>> Start

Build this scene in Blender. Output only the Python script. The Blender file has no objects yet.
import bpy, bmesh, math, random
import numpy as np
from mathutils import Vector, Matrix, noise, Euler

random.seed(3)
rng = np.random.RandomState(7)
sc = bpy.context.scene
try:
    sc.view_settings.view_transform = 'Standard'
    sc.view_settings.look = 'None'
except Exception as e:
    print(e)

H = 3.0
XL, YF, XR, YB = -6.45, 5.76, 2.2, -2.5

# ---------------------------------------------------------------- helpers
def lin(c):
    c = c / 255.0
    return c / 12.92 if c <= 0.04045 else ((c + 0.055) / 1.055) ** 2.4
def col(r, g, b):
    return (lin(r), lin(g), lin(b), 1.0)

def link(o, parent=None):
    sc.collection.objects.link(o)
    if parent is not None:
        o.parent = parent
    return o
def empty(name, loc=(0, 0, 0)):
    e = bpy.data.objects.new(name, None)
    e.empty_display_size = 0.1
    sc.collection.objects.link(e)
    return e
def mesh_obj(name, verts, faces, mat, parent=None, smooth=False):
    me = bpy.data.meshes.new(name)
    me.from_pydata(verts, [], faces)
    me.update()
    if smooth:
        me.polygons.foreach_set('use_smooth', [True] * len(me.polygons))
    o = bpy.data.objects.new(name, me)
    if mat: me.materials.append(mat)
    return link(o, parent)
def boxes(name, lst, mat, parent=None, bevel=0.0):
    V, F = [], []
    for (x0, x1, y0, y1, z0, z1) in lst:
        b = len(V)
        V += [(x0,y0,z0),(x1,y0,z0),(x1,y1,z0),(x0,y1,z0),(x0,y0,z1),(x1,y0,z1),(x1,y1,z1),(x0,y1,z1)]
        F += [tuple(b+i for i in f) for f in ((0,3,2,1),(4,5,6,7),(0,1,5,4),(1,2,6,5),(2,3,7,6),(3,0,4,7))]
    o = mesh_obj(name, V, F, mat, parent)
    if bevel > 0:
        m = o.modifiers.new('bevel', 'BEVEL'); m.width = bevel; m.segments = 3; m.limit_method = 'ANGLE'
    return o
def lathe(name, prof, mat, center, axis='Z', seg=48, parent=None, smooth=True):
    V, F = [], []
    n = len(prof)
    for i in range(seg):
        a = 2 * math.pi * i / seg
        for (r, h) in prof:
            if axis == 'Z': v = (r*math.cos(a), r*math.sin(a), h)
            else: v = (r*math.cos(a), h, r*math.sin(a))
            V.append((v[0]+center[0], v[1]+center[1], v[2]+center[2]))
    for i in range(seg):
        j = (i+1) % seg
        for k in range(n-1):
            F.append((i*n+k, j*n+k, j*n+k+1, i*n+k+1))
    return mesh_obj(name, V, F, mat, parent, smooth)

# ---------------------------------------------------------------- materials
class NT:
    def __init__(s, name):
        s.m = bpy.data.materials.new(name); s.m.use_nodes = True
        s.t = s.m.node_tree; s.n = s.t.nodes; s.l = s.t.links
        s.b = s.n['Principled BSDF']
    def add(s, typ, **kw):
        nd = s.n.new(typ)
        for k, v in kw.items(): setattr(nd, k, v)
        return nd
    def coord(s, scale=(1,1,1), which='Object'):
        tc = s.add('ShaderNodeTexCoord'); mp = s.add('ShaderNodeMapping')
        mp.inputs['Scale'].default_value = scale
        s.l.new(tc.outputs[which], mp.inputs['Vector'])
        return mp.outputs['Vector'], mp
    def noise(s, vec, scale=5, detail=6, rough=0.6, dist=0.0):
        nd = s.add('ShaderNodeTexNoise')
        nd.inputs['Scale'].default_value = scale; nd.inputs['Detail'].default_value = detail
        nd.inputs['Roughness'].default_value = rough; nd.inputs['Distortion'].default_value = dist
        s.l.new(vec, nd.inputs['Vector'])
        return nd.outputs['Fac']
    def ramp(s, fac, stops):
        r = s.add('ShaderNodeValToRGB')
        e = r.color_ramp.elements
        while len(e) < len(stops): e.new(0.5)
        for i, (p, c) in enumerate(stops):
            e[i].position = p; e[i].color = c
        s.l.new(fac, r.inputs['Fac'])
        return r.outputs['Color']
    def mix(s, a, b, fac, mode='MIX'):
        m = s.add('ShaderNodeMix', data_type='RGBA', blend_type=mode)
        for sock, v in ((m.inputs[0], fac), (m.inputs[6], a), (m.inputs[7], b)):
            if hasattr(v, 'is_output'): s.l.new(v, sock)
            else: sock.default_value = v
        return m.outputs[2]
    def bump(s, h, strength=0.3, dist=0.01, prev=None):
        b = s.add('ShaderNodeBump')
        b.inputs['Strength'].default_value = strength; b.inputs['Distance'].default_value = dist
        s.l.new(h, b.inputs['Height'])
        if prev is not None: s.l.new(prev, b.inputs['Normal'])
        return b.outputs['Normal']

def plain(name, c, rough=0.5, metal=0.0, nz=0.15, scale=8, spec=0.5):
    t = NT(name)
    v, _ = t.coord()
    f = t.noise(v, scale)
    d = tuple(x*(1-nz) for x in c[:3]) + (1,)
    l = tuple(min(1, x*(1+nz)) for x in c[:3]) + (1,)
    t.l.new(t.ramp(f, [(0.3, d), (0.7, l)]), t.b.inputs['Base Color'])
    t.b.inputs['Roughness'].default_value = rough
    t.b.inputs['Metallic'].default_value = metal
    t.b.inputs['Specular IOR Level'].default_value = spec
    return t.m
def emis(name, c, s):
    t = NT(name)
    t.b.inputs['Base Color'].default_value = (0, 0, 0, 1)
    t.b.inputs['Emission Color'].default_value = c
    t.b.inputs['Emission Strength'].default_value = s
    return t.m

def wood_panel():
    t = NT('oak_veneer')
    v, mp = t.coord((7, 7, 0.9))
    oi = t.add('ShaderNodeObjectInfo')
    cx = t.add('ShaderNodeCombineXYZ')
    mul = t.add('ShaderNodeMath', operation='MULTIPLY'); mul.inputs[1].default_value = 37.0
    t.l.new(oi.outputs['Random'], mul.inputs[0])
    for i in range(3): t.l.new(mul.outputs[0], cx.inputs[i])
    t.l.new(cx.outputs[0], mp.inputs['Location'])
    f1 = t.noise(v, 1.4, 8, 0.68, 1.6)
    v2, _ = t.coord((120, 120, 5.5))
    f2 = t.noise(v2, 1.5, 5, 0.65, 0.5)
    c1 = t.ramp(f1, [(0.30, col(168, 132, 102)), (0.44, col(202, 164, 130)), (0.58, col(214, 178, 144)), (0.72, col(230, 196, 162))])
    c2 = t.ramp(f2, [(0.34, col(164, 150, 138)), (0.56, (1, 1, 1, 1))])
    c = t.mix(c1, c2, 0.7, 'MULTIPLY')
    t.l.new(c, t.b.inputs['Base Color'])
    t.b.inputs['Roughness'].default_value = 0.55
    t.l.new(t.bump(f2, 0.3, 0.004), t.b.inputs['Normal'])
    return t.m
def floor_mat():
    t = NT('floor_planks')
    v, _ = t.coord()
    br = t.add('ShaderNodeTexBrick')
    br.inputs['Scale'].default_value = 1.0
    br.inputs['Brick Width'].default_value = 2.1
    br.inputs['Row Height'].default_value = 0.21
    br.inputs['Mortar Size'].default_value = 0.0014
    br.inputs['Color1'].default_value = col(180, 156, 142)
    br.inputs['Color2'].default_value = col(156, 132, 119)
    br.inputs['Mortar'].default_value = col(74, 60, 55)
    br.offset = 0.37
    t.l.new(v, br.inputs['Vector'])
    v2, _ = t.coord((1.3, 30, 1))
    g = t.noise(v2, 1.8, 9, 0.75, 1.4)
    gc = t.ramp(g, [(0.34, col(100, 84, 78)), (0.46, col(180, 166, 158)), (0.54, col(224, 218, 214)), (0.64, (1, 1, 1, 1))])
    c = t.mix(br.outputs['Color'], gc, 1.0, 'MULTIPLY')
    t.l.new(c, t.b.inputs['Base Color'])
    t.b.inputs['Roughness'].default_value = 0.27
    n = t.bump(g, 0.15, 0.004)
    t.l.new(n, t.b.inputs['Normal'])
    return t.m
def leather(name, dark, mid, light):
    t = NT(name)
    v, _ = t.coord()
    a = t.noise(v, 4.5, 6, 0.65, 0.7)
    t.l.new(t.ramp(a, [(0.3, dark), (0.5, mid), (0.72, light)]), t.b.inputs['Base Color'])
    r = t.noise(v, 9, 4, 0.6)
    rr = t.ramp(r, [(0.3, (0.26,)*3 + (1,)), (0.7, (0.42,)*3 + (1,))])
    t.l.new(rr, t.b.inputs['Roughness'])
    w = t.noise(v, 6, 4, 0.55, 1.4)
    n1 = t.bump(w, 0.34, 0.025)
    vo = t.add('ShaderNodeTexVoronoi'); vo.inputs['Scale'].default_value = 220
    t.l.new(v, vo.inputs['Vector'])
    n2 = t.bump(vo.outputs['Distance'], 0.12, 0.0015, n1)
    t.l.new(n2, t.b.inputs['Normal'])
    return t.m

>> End

▶ Set task
Reproduce only the lines from the top of the material through the one bearing "XL, YF, XR, YB = -6.45, 5.76, 2.2, -2.5", each exactly as it stands.

▶ Answer to the exercise
Build this scene in Blender. Output only the Python script. The Blender file has no objects yet.
import bpy, bmesh, math, random
import numpy as np
from mathutils import Vector, Matrix, noise, Euler

random.seed(3)
rng = np.random.RandomState(7)
sc = bpy.context.scene
try:
    sc.view_settings.view_transform = 'Standard'
    sc.view_settings.look = 'None'
except Exception as e:
    print(e)

H = 3.0
XL, YF, XR, YB = -6.45, 5.76, 2.2, -2.5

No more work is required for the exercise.